Per l’America si preannunciano tempi difficili, come fa presagire una forte dichiarazione di Barak Obama e la rivolta di diverse università americane. Per l’Europa e l’Italia s’impone la consapevolezza della fine di un ciclo storico, fondato sul sostegno degli Stati Uniti, a cominciare dalla lotta contro il nazifascismo.

Il processo di costruzione dell’Unione Europea, avviato da tre statisti di ispirazione cristiana come Adenauer, De Gasperi, Schumann, diviene ogni giorno più urgente, superando le spinte nazionaliste e gli interessi settoriali. Il governo di Bruxelles si può e si deve migliorare, ma senza l’UE non si va da nessuna parte.

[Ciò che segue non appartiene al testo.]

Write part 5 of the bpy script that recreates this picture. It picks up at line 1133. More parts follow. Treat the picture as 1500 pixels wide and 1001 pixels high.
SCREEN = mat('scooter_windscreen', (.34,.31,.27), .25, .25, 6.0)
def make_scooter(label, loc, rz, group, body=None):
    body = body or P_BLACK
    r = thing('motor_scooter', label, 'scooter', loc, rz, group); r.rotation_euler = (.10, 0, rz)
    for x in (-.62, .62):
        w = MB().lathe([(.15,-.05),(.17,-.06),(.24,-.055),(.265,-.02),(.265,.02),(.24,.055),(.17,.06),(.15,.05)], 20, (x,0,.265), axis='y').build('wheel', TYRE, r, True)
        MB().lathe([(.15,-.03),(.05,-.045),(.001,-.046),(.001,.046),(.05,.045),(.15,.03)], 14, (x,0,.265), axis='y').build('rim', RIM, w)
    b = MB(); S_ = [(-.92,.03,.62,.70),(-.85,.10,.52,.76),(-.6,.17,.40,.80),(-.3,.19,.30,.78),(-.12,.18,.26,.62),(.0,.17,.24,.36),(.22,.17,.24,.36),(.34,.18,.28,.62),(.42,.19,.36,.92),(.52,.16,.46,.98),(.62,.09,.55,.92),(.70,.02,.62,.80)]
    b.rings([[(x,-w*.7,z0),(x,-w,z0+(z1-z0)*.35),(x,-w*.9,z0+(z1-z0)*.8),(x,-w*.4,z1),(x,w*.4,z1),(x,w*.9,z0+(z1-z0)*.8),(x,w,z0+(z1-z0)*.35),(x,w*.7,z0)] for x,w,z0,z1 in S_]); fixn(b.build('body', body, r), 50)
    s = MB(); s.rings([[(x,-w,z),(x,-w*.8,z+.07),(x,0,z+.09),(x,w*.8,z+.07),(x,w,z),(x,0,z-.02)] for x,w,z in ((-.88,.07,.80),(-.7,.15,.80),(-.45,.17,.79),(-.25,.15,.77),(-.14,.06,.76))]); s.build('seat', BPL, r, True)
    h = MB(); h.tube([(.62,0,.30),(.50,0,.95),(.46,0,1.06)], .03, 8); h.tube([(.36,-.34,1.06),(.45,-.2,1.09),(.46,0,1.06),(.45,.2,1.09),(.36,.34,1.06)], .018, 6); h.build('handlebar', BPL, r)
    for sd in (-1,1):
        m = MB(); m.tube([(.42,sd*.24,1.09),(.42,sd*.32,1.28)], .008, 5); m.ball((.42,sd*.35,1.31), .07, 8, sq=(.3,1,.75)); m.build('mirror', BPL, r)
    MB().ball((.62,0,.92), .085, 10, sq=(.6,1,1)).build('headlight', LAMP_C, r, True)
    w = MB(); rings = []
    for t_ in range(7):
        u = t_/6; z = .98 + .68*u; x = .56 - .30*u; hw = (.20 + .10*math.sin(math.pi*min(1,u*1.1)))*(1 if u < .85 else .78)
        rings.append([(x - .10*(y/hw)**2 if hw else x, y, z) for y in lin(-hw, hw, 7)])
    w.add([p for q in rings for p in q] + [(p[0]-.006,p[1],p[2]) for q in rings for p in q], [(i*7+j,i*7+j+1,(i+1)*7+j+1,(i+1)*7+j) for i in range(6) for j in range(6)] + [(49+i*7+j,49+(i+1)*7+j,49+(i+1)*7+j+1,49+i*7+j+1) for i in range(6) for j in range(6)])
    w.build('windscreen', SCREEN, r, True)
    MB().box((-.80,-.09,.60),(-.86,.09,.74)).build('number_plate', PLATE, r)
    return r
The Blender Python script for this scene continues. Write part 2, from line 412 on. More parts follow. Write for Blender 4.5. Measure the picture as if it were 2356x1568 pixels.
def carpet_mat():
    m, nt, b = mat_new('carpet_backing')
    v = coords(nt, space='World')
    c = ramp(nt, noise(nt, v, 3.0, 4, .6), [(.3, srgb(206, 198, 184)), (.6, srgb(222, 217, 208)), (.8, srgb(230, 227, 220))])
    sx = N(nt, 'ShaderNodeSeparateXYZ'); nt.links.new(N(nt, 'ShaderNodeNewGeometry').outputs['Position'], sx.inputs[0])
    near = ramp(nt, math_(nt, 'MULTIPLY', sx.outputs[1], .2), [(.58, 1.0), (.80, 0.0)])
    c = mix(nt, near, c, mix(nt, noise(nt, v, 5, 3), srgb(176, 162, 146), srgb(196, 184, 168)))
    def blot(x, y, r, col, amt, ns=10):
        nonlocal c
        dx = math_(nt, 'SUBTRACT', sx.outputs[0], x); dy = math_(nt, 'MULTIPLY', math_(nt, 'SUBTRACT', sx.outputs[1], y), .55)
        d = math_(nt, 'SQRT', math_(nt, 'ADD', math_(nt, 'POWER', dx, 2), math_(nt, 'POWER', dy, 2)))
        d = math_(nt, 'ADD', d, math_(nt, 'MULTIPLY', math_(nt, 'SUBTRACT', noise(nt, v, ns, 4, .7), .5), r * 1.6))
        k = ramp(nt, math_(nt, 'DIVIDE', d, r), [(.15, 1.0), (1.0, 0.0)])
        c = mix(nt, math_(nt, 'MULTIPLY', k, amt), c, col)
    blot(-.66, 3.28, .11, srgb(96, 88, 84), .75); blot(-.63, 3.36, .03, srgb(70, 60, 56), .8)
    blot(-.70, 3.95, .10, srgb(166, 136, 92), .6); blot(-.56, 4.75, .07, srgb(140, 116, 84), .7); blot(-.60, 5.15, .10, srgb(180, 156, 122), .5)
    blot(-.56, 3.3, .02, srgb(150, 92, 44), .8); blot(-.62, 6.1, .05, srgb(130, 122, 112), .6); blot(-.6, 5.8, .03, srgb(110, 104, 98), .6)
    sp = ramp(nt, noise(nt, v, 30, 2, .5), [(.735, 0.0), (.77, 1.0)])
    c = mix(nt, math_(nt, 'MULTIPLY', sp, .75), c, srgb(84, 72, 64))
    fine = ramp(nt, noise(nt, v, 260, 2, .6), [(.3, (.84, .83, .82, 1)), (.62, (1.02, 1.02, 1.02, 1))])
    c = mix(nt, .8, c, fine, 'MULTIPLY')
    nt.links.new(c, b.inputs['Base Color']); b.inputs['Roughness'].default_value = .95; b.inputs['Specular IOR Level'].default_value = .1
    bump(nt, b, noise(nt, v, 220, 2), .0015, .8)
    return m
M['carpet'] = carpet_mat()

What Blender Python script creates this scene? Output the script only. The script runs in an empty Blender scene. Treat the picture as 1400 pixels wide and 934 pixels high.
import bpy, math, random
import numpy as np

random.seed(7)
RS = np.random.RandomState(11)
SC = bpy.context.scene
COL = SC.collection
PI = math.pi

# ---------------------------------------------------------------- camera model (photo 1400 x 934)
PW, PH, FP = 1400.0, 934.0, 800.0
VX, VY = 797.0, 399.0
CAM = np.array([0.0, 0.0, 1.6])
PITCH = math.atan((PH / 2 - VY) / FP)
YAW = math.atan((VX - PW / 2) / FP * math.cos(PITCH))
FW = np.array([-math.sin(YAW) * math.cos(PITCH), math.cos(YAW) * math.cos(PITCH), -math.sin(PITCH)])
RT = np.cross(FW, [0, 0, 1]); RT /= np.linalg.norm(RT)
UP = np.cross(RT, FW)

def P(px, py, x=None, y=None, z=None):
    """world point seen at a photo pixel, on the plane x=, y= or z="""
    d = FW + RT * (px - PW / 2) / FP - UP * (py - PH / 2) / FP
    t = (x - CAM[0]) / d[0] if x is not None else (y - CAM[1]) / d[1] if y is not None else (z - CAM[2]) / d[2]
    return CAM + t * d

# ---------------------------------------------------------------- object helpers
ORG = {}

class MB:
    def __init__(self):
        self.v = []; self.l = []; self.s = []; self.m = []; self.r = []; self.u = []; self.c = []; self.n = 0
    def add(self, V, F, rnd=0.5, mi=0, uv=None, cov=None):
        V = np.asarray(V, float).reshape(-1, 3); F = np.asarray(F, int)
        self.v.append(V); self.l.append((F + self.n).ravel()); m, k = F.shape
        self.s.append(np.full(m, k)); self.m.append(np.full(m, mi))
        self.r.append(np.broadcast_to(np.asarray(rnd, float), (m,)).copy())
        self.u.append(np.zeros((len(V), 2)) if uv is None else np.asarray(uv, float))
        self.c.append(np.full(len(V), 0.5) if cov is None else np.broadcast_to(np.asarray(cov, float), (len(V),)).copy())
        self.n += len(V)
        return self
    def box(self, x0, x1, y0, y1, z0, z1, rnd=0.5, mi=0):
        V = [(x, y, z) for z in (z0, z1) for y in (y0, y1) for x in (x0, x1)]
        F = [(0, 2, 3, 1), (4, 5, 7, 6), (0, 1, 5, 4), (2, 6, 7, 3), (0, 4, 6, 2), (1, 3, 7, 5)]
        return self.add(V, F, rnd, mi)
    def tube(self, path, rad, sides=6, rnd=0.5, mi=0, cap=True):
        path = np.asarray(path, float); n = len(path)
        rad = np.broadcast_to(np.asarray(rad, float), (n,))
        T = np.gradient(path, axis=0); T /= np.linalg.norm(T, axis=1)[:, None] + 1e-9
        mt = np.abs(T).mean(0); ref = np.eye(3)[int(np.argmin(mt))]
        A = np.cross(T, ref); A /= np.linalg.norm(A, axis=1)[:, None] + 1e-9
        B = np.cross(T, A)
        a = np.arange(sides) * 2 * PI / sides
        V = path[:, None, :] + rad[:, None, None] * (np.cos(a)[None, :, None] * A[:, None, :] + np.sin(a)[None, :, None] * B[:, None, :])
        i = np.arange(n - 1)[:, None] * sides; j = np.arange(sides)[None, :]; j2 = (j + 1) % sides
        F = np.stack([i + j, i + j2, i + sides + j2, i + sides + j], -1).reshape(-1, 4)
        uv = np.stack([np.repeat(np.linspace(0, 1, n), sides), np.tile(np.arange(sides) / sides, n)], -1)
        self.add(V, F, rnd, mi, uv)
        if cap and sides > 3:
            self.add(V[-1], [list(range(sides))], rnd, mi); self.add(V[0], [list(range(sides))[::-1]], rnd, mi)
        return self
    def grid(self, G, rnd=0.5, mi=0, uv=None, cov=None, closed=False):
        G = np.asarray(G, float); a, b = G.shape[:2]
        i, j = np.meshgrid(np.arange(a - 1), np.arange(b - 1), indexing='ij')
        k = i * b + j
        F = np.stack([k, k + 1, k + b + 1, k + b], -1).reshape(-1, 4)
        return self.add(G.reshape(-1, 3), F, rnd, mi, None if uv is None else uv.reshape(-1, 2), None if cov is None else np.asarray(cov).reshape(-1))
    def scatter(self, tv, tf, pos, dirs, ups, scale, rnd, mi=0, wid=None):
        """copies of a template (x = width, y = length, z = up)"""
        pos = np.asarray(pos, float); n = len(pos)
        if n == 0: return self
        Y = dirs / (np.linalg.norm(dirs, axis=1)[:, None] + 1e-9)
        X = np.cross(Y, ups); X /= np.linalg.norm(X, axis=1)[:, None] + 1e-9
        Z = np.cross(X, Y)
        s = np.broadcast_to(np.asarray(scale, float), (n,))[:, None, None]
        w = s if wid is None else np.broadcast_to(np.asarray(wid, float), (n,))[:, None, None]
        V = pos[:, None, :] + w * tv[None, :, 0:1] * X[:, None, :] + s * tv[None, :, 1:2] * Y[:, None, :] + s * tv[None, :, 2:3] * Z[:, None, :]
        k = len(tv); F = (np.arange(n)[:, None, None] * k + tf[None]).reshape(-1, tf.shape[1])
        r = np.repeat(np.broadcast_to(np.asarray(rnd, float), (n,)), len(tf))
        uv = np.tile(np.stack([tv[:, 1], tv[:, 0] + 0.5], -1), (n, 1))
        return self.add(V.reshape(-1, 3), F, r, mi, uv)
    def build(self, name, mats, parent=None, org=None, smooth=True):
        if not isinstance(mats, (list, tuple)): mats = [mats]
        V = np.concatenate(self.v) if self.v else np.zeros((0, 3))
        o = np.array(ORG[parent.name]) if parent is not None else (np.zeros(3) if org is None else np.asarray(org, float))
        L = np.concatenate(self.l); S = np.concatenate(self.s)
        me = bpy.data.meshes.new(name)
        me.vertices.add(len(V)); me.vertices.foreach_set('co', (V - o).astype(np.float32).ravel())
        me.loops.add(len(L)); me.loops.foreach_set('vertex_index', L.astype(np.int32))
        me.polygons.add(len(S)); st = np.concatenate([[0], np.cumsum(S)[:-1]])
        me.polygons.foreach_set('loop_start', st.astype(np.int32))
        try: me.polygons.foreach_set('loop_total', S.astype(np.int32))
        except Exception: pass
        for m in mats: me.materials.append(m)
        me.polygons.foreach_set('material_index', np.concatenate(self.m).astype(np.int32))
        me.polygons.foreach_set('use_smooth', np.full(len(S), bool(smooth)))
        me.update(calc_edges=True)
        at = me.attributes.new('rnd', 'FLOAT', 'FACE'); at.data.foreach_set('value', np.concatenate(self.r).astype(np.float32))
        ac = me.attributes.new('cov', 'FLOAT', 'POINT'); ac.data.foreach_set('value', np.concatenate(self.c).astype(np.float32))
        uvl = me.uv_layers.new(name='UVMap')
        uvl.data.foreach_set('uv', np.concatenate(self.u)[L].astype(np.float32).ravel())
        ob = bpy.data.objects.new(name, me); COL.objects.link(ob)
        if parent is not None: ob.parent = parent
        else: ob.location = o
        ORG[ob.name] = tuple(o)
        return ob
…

In un contesto così drammatico e confuso la presidente Meloni sta per incontrare l’inquilino della Casa Bianca, che si è distinto anche con espressioni volgari verso i suoi ospiti. La Meloni è di fronte ad una scelta delicata tra i suoi due ruoli: leader della Destra europea, alleata di Trump, presidente del Consiglio di un’Italia fondatrice dell’Unione europea, figlia della vittoria della Resistenza contro la dittatura, sorretta da una Costituzione democratica, liberale, sociale. I margini di un’intesa sono stretti perché i valori e la dignità dell’Italia (e dell’Europa) non sono in discussione e non hanno un prezzo di mercato.